Note how the 2 is absorbed into the O(1), while it would not be absorbed into a o(1). Similarly, we could get an asymptotic extension of the product as follows:

\begin{aligned} u_n v_n & = \left ( n^2 - n + 2 \ln n  + O(1) \right ) \left ( 3 n + 2 + O(1/n) \right ) \\ & = 3 n^3 + 2n^2 + O(n) - 3n^2 + 6 n \ln n \\ & = 3 n^3 - n^2 + 6 n \ln n + O(n) \\ \end{aligned}

Note that the worse O that we get is O(n), coming from either n^2 \times O(1/n) or O(1) \times n, so all terms of order n or lower are absorbed into it. Similarly to what happens for little o, we see (using e.g. Proposition II.2) that in such an asymptotic expansion, the sequence is equivalent to the first term of the asymptotic expansion. For instance, we get here that

\displaystyle  u_n v_n \sim 3n^3

and that

\displaystyle  u_n v_n - 3n^3 \sim - n^2.

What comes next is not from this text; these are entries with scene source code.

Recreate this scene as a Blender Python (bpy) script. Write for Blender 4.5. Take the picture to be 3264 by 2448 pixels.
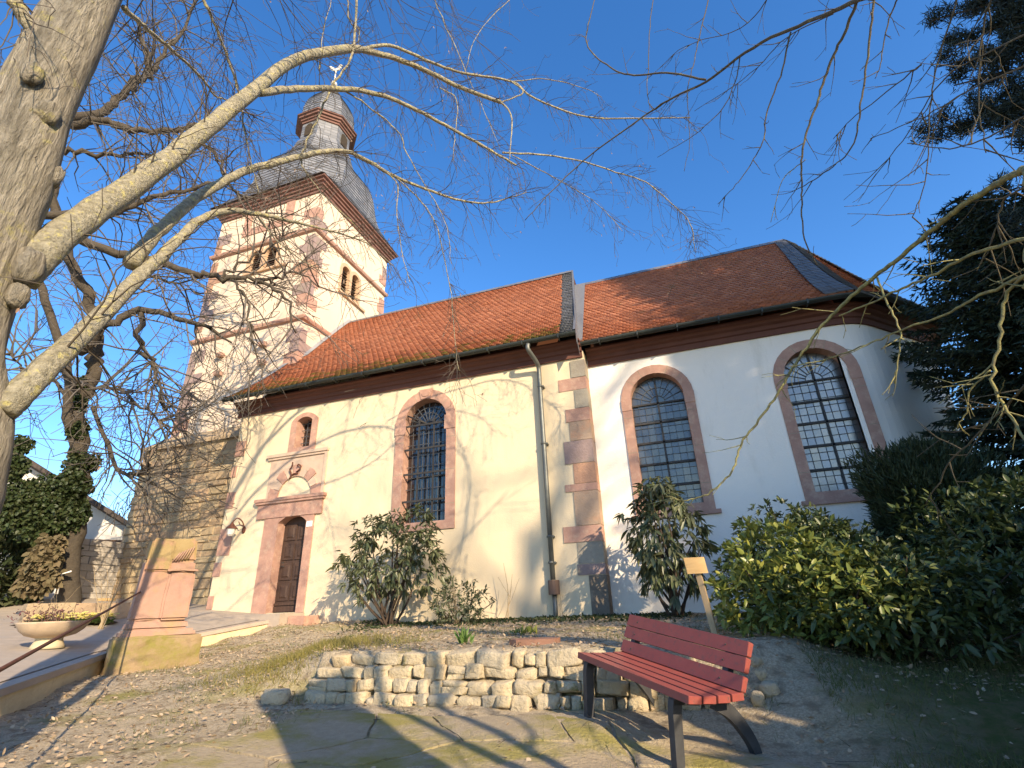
import bpy, bmesh, math, random
import numpy as np
from mathutils import Vector, Matrix
from mathutils.geometry import tessellate_polygon

for o in list(bpy.data.objects):
    bpy.data.objects.remove(o)
C = bpy.context.scene.collection
R_ = math.radians

# ------------------------------------------------------------------ camera
F_PX = 1627.286                      # focal length in photo pixels (photo is 3264 px wide)
CR = np.array([[0.94596553, 0.32224566, -0.03615173],
               [0.16019149, -0.36747043, 0.91613545],
               [-0.28193598, 0.87242376, 0.39923538]])
cam_d = bpy.data.cameras.new('camera')
cam_d.sensor_width = 36.0
cam_d.lens = F_PX / 3264 * 36.0
cam_d.clip_start = 0.05
cam_d.clip_end = 3000
cam = bpy.data.objects.new('camera', cam_d)
C.objects.link(cam)
M = Matrix(((CR[0][0], CR[1][0], -CR[2][0], 0), (CR[0][1], CR[1][1], -CR[2][1], 0),
            (CR[0][2], CR[1][2], -CR[2][2], 0), (0, 0, 0, 1)))
cam.matrix_world = M
bpy.context.scene.camera = cam

# ------------------------------------------------------------------ sky, sun, exposure
SUN_EL, SUN_AZ = R_(25), R_(132)     # azimuth clockwise from +Y
SUN = Vector((math.sin(SUN_AZ) * math.cos(SUN_EL), math.cos(SUN_AZ) * math.cos(SUN_EL), math.sin(SUN_EL)))
w = bpy.data.worlds.new('World')
bpy.context.scene.world = w
w.use_nodes = True
nt = w.node_tree
sky = nt.nodes.new('ShaderNodeTexSky')
sky.sky_type = 'NISHITA'
sky.sun_disc = False
sky.sun_elevation = SUN_EL
sky.sun_rotation = SUN_AZ
sky.altitude = 250
sky.air_density = 1.0
sky.dust_density = 0.4
sky.ozone_density = 2.5
hs_ = nt.nodes.new('ShaderNodeHueSaturation')
hs_.inputs['Hue'].default_value = 0.506
hs_.inputs['Saturation'].default_value = 1.28
nt.links.new(sky.outputs[0], hs_.inputs['Color'])
nt.links.new(hs_.outputs[0], nt.nodes['Background'].inputs[0])
nt.nodes['Background'].inputs[1].default_value = 0.15
sd = bpy.data.lights.new('sun', 'SUN')
sd.energy = 4.1
sd.angle = R_(0.5)
sd.color = (1.0, 0.80, 0.555)
so = bpy.data.objects.new('sun', sd)
C.objects.link(so)
so.rotation_euler = (-SUN).to_track_quat('-Z', 'Y').to_euler()
vs = bpy.context.scene.view_settings
vs.view_transform = 'Standard'
vs.look = 'None'
vs.exposure = 1.1
vs.gamma = 1.0
bpy.context.scene.cycles.max_bounces = 6
bpy.context.scene.cycles.transparent_max_bounces = 8

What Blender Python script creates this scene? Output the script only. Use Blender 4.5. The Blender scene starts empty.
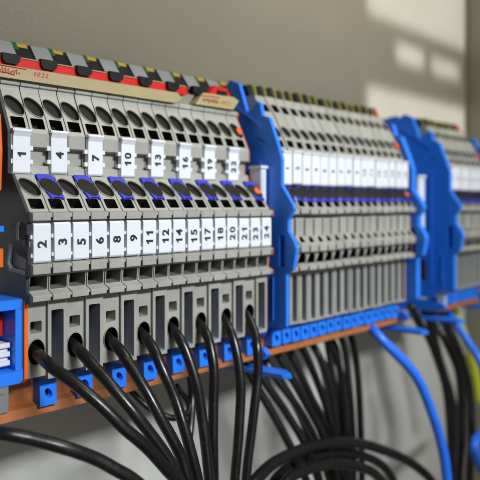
import bpy, math, random
from mathutils import Vector, Matrix
from mathutils.geometry import tessellate_polygon

random.seed(7)
S = 0.001                       # everything below is written in millimetres
scene = bpy.context.scene
COL = scene.collection

# ------------------------------------------------------------------ camera
TH = math.radians(43.65)
cam_data = bpy.data.cameras.new("camera")
cam = bpy.data.objects.new("camera", cam_data)
COL.objects.link(cam)
cam.location = (-76.5*S, -135.6*S, 0)
cam.rotation_euler = (math.radians(90), 0, TH - math.radians(90))
cam_data.sensor_width = 36
cam_data.lens = 48.75
cam_data.shift_y = -0.075
cam_data.clip_start = 0.005
cam_data.clip_end = 20
cam_data.dof.use_dof = True
cam_data.dof.focus_distance = 0.161
cam_data.dof.aperture_fstop = 17.0
cam_data.dof.aperture_blades = 0
scene.camera = cam

# ------------------------------------------------------------------ world, lamps, exposure
world = bpy.data.worlds.new("World")
scene.world = world
world.use_nodes = True
bg = world.node_tree.nodes["Background"]
bg.inputs[0].default_value = (1.0, 0.93, 0.80, 1)
bg.inputs[1].default_value = 0.105

def area_lamp(name, loc, target, sx, sy, power, color, spread=180):
    l = bpy.data.lights.new(name, 'AREA')
    l.shape = 'RECTANGLE'; l.size = sx*S; l.size_y = sy*S
    l.energy = power; l.color = color; l.spread = math.radians(spread)
    o = bpy.data.objects.new(name, l); COL.objects.link(o)
    o.location = Vector(loc)*S
    d = Vector(target) - Vector(loc)
    o.rotation_euler = d.to_track_quat('-Z', 'Y').to_euler()
    return o
# daylight from the front and above, a low softer fill, and window light on the far part of the back panel
area_lamp("key_lamp", (70, -640, 345), (100, 20, -20), 300, 70, 0.45, (0.89, 0.95, 1.0), 40)
area_lamp("wall_fill_lamp", (170, -135, 235), (165, 60, 120), 120, 90, 0.38, (1.0, 0.92, 0.72))  # warm fill added to brighten the upper wall, stands for no known lamp
area_lamp("fill_lamp", (-30, -560, -110), (120, 30, -60), 220, 160, 0.022, (0.84, 0.92, 1.0), 60)
area_lamp("window_light_high", (291, -145, 142), (291, 60, 142), 122, 74, 0.019, (1.0, 0.98, 0.92), 4)
area_lamp("window_light_mid", (277, -145, 91), (277, 60, 89), 32, 11, 0.0008, (1.0, 0.98, 0.92), 4)
area_lamp("window_light_side", (323, -145, 90), (323, 60, 88), 38, 11, 0.0008, (1.0, 0.98, 0.92), 4)
area_lamp("window_light_low", (291, -145, 51), (291, 60, 51), 122, 28, 0.008, (1.0, 0.98, 0.92), 4)

scene.view_settings.view_transform = 'Standard'
scene.view_settings.look = 'None'
scene.view_settings.exposure = 0.0
scene.view_settings.gamma = 1.0

# ------------------------------------------------------------------ materials
def material(name, color, rough=0.5, metal=0.0, var=0.06, grain=0.15, grain_scale=2500, bevel=0.0, spec=0.5,
             dirt=0.0, coat=0.0, sss=0.0):
    m = bpy.data.materials.new(name); m.use_nodes = True
    nt = m.node_tree; n = nt.nodes; L = nt.links
    b = n["Principled BSDF"]
    b.inputs["Roughness"].default_value = rough
    b.inputs["Metallic"].default_value = metal
    b.inputs["Specular IOR Level"].default_value = spec
    b.inputs["Coat Weight"].default_value = coat
    geo = n.new("ShaderNodeNewGeometry")
    nz = n.new("ShaderNodeTexNoise"); nz.inputs["Scale"].default_value = 140; nz.inputs["Detail"].default_value = 6
    nz.inputs["Roughness"].default_value = 0.65
    L.new(geo.outputs["Position"], nz.inputs["Vector"])
    mr = n.new("ShaderNodeMapRange")
    mr.inputs["From Min"].default_value = 0.3; mr.inputs["From Max"].default_value = 0.7
    mr.inputs["To Min"].default_value = 1 - var; mr.inputs["To Max"].default_value = 1 + var
    L.new(nz.outputs["Fac"], mr.inputs["Value"])
    oi = n.new("ShaderNodeObjectInfo")
    mo = n.new("ShaderNodeMapRange")
    mo.inputs["To Min"].default_value = 1 - var*0.7; mo.inputs["To Max"].default_value = 1 + var*0.7
    L.new(oi.outputs["Random"], mo.inputs["Value"])
    mu = n.new("ShaderNodeMath"); mu.operation = 'MULTIPLY'
    L.new(mr.outputs[0], mu.inputs[0]); L.new(mo.outputs[0], mu.inputs[1])
    vm = n.new("ShaderNodeVectorMath"); vm.operation = 'SCALE'
    vm.inputs[0].default_value = color
    L.new(mu.outputs[0], vm.inputs["Scale"])
    last = vm.outputs[0]
    if dirt > 0:                                  # fine dust specks with shapes of their own
        d = n.new("ShaderNodeTexNoise"); d.inputs["Scale"].default_value = 900; d.inputs["Detail"].default_value = 5
        L.new(geo.outputs["Position"], d.inputs["Vector"])
        r = n.new("ShaderNodeMapRange"); r.inputs["From Min"].default_value = 0.60; r.inputs["From Max"].default_value = 0.72
        r.inputs["To Max"].default_value = dirt
        L.new(d.outputs["Fac"], r.inputs["Value"])
        mx = n.new("ShaderNodeMix"); mx.data_type = 'RGBA'
        L.new(r.outputs[0], mx.inputs[0]); L.new(last, mx.inputs[6]); mx.inputs[7].default_value = (0.16, 0.14, 0.11, 1)
        last = mx.outputs[2]
    L.new(last, b.inputs["Base Color"])
    # roughness breakup
    rr = n.new("ShaderNodeMapRange"); rr.inputs["To Min"].default_value = max(0, rough-0.08); rr.inputs["To Max"].default_value = rough+0.1
    L.new(nz.outputs["Fac"], rr.inputs["Value"]); L.new(rr.outputs[0], b.inputs["Roughness"])
    g = n.new("ShaderNodeTexNoise"); g.inputs["Scale"].default_value = grain_scale; g.inputs["Detail"].default_value = 3
    L.new(geo.outputs["Position"], g.inputs["Vector"])
    bp = n.new("ShaderNodeBump"); bp.inputs["Strength"].default_value = grain; bp.inputs["Distance"].default_value = 0.00008
    L.new(g.outputs["Fac"], bp.inputs["Height"])
    if bevel > 0:
        bv = n.new("ShaderNodeBevel"); bv.samples = 4; bv.inputs["Radius"].default_value = bevel*S
        L.new(bv.outputs[0], bp.inputs["Normal"])
    L.new(bp.outputs[0], b.inputs["Normal"])
    return m

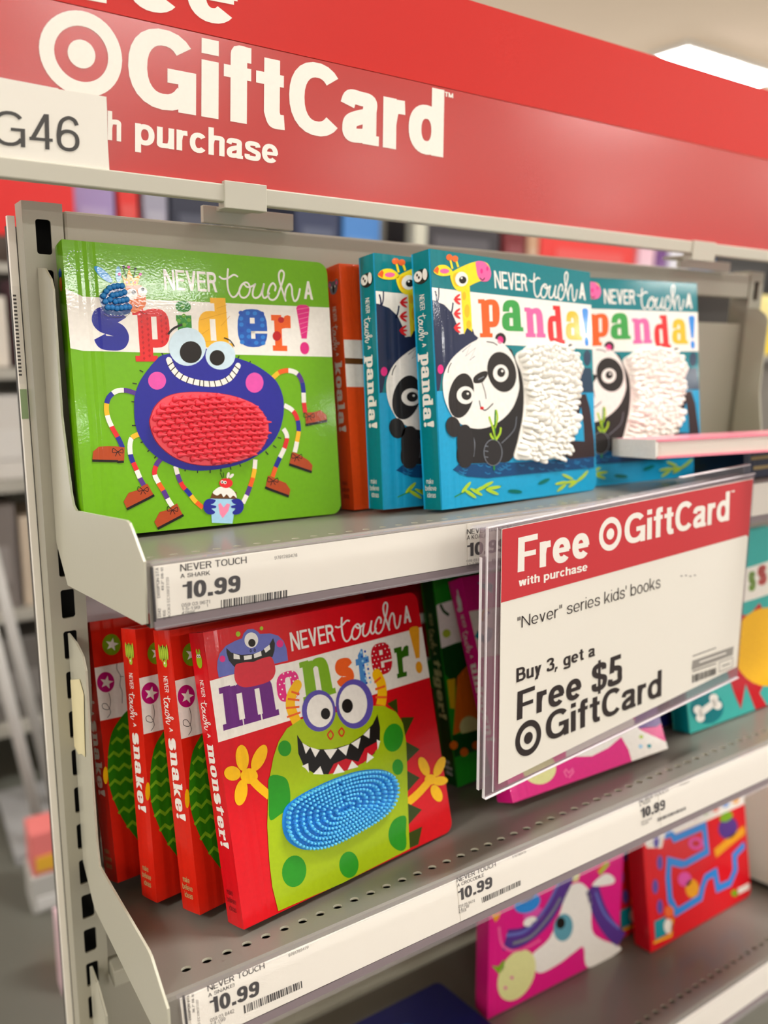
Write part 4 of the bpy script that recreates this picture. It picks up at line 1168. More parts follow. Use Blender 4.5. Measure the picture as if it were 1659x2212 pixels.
LABEL2=[
('T','ink',1,'NEVER TOUCH',[505,-47,1281,-64,1278,-136,506,-121],0.13),
('T','ink',1,'A SNAKE!',[505,-148,853,-155,853,-198,504,-193],0.13),
('T','ink',1,'10.99',[514,-213,1185,-254,1168,-443,515,-413],0.2),
('T','ink2',1,'059 03 8442',[495,-461,811,-471,812,-520,497,-507],0.1),
('T','ink2',1,'1-4-1.99',[493,-514,688,-522,688,-565,493,-557],0.1),
('T','ink2',1,'47977',[492,-568,625,-575,625,-618,492,-610],0.1),
('T','ink2',1,'9781789479',[1624,-87,1923,-90,1921,-124,1624,-127],0.1),
('B','ink',1,'c',[940,-486,1774,-507,1774,-602,940,-590],0),
('P','ink',1,0,[186,-34,218,-39,219,-458,186,-455]),
('T','ink',1,'D059PQN STA',[232,-362,242,-56,274,-65,262,-372],0.13),
('T','ink',1,'36.7" 08-10',[289,-296,302,-65,330,-72,317,-304],0.12),
('T','ink2',1,'BOOKS EC1:09/27/20',[335,-596,348,-159,376,-166,363,-604],0.1),
('T','ink',1,'NEVER TOUCH',[4441,-34,5208,-46,5205,-117,4437,-109],0.13),
('T','ink',1,'A CROCODILE',[4438,-130,4959,-141,4959,-191,4434,-180],0.13),
('T','ink',1,'10.99',[4439,-218,5110,-238,5096,-410,4431,-395],0.2),
('T','ink2',1,'059 05 9474',[4417,-452,4732,-467,4732,-512,4417,-493],0.1),
('T','ink2',1,'1-4-2.99',[4417,-498,4612,-507,4613,-549,4418,-539],0.1),
('T','ink2',1,'47958',[4414,-538,4555,-546,4556,-585,4415,-580],0.1),
('T','ink2',1,'9781789479',[5548,-65,5834,-73,5836,-111,5549,-106],0.1),
('B','ink',1,'d',[4864,-494,5688,-496,5684,-576,4865,-578],0),
('T','ink',1,'NEVER TOUCH',[8540,-40,9324,-54,9319,-121,8529,-110],0.13),
('T','ink2',1,'A TIGER',[8532,-124,8827,-128,8825,-171,8530,-167],0.13),
('T','ink',1,'10.99',[8549,-206,9209,-229,9191,-408,8536,-384],0.2),
('T','ink2',1,'059 03 8441',[8523,-434,8818,-440,8816,-480,8522,-473],0.1),
('T','ink2',1,'1-4-3.99',[8521,-480,8711,-485,8711,-522,8520,-516],0.1),
('B','ink',1,'a',[8953,-505,9763,-527,9759,-584,8952,-572],0),
('T','ink2',1,'9781789478',[9649,-78,9924,-89,9918,-126,9643,-117],0.1)]
HEADER=[
('O','sw',1,'',[-340,6533,663,6586,615,5566,-404,5566],0),
('T','sw',1,'GiftCard',[738,6553,5828,6570,5855,5555,693,5570],0.2),
('T','sw',1,'TM',[5838,6551,6008,6550,6012,6481,5841,6482],0.2),
('T','sw',1,'with',[-77,5448,597,5449,580,5094,-98,5096],0.17),
('T','sw',1,'purchase',[779,5448,2855,5444,2853,5090,763,5089],0.17),
('T','sw',1,'Free',[-549,7552,2273,7709,2257,6788,-612,6672],0.2)]
PAPER=[
('T','ink',1,'CG46',[-1351,5220,50,5309,37,4888,-1383,4832],0.1),
('P','OUTLINE',1,0,[-1582,5611,-842,5621,-184,5608,-173,5599,410,5606,410,5440,399,5103,403,4718,-912,4682,-1666,4667])]
CARD=[
('P','cred',1,0,[-108,4030,-108,4030,6694,3990,6694,3990,6694,2844,6604,2896,-108,2940,-108,2945]),
('T','w',2,'Free',[220,3855,1807,3862,1855,3284,223,3335],0.19),
('O','w',2,'',[2054,3858,2628,3861,2673,3293,2091,3305],0),
('T','w',2,'GiftCard',[2712,3838,5884,3854,5933,3290,2747,3326],0.175),
('T','w',2,'TM',[5915,3851,6046,3856,6052,3817,5921,3812],0.2),
('T','w',2,'with purchase',[249,3239,1810,3208,1819,3067,253,3112],0.17),
('T','cink',2,'"Never" series kids\' books',[245,2642,3817,2608,3840,2381,250,2460],0.09),
('T','cink',2,'Buy 3, get a',[246,1833,2092,1765,2106,1560,254,1605],0.17),
('T','cink',2,'Free $5',[283,1446,2833,1418,2876,866,283,978],0.175),
('O','cink',2,'',[251,915,833,886,858,283,269,317],0),
('T','cink',2,'GiftCard',[941,891,4044,803,4083,277,963,387],0.165),
('S','ink2',2,0,18,[5023,805,5825,774],0),
('S','cgry',2,0,182,[5030,620,6476,551],0),
('S','w',3,0,31,[5269,620,6212,570],0),
('S','ink2',2,0,18,[5060,491,5870,440],0),
('B','ink2',2,'b',[5054,416,5882,349,5900,209,5073,253],0),
('S','cgry',2,0,19,[5990,432,6480,408,6493,201,6018,224,5990,432],0),
('S','ink2',2,0,20,[6101,319,6396,302],0),
('E','cgry',2,[4473,2476,43,-8,1,-13]),
('E','cgry',2,[4615,2458,43,-8,1,-13]),
('E','cgry',2,[4761,2417,44,-8,2,-13]),
('E','cgry',2,[4905,2407,44,-8,2,-13])]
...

Finally, just like we do not want two little o or two big o in an equality, we also do not want a little o and a big O together either. For instance, O(1/n) + o(1/n) simplifies to O(1/n), while O(n) + o(n^2) simplifies to o(n^2). But note that O(1/n) + o(1) does not simplify! In real life, such an oddity should however never occur. One should aim to do computations with the least precision needed (yes, be as lazy as possible!). This may mean using big O or little o, and with a bit of experience, this can be usually inferred from the get-go.

Assume that u_n = n^3 - n^2 + 3n + 1 + O(1/n) and v_n = -2 n^2 + n + O(1) . Compute an asymptotic expansion of u_n + v_n and of u_n v_n.